The consensus seems to have focused on the hypothesis formulated by Stefano Scarpetta’s group at the OCSE, according to which 10% of professions are destined to disappear within a decade and 30% to change profoundly. The professions at risk are the more repetitive ones and which have less predictable outcomes. Cultivating creativity is an excellent antidote against the end of work. But it is clear that creativity is not the prerogative of certain professions by right: it must be cultivated and demonstrated every day to be recognised. There is no actual creation without the encounter between those who propose a new idea and those who adopt it. Creativity is a plural character, existing in the unique relationship formed when someone sees something others do not see and realises it, revealing it in a form that allows everyone to recognise its value. In that sense, form is substance, and project is narrative. As they argue at the Institute for the Future: “The first law of future studies is clear: there are no facts of the future, only narratives”. Thus, only projects. Explicit or implicit. 

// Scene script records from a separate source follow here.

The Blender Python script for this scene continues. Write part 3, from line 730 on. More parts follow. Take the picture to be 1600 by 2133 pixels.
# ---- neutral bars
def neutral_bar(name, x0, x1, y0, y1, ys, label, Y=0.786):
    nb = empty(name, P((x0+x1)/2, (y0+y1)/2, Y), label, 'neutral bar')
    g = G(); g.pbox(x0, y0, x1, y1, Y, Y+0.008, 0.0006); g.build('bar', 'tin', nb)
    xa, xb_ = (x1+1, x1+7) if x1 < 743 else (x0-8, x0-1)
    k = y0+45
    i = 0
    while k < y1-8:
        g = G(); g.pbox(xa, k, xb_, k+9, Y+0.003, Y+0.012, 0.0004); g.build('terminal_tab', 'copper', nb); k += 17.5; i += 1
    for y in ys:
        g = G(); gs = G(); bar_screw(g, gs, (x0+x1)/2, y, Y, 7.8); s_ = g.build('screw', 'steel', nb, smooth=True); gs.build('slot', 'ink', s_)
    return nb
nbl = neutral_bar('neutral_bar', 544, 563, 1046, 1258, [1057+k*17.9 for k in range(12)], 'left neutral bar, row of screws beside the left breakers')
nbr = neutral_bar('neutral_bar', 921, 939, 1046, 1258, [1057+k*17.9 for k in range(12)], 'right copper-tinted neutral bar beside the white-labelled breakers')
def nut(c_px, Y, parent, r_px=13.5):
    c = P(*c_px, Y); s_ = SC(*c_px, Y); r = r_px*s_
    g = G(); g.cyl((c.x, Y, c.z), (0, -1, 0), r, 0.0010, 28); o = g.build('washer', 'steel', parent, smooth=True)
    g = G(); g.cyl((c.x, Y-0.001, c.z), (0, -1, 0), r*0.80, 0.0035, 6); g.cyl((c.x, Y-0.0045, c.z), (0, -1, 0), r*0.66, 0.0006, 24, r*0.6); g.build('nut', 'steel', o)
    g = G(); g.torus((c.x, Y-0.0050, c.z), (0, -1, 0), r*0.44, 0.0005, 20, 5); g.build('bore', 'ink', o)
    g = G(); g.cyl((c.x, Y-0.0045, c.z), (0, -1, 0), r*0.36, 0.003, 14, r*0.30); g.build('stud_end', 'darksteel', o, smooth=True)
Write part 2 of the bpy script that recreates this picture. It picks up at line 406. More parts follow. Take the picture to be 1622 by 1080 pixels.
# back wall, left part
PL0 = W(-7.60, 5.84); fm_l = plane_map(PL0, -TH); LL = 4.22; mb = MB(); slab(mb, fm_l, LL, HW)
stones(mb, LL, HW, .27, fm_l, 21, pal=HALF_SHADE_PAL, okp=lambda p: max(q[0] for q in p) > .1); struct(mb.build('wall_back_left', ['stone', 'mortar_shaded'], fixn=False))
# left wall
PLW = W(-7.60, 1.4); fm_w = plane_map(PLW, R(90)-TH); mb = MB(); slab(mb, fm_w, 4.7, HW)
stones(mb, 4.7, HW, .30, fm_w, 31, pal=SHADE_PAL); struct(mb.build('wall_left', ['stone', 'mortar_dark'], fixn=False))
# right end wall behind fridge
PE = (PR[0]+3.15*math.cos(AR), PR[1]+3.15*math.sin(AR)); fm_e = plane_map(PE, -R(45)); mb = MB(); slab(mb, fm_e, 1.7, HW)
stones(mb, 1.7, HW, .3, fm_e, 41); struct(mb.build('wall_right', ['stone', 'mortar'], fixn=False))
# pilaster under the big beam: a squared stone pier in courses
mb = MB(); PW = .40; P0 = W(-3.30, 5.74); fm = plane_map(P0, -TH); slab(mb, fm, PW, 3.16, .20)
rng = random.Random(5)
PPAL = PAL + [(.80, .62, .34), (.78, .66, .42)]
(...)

An enormous responsibility for a school of Design emerges. The future is the consequence of actions taken in the past, with the - always partial - correction of what is done in the present. But how does that correction take place? Daniel Kahneman, the Nobel Prize-winning psychologist for economics, shows that controlled reasoning is used in a minority of human choices: intuition, on the other hand, guides most actions, which are therefore made without a proper rational decision based on the most immediately available option. From a certain point of view, actions are mostly “automatic” in that they are not consciously chosen concerning a rational analysis of alternatives but are performed as an apparent reaction to circumstances. In such cases, human actions can be replaced by inhuman acts. This means, in some cases, actions performed by machines to which no one has thought to confer meaning. This is not a distant future: it is the experience that humans have already had and whose consequences can be seen in climate change, the polarisation of wealth, and the growing distance between informed populations and those who do not have access to the sources of knowledge. Design, in the end, becomes the discipline that deals with looking for and experiencing what is possible even when it cannot be seen, the search for meaning in the combination of technologies and business models to produce objects and services that can be adopted in a sustainable perspective. It is about consciously intervening in what comes from the past to change the historical trajectory and empower humans to build a brighter future for themselves and the planet.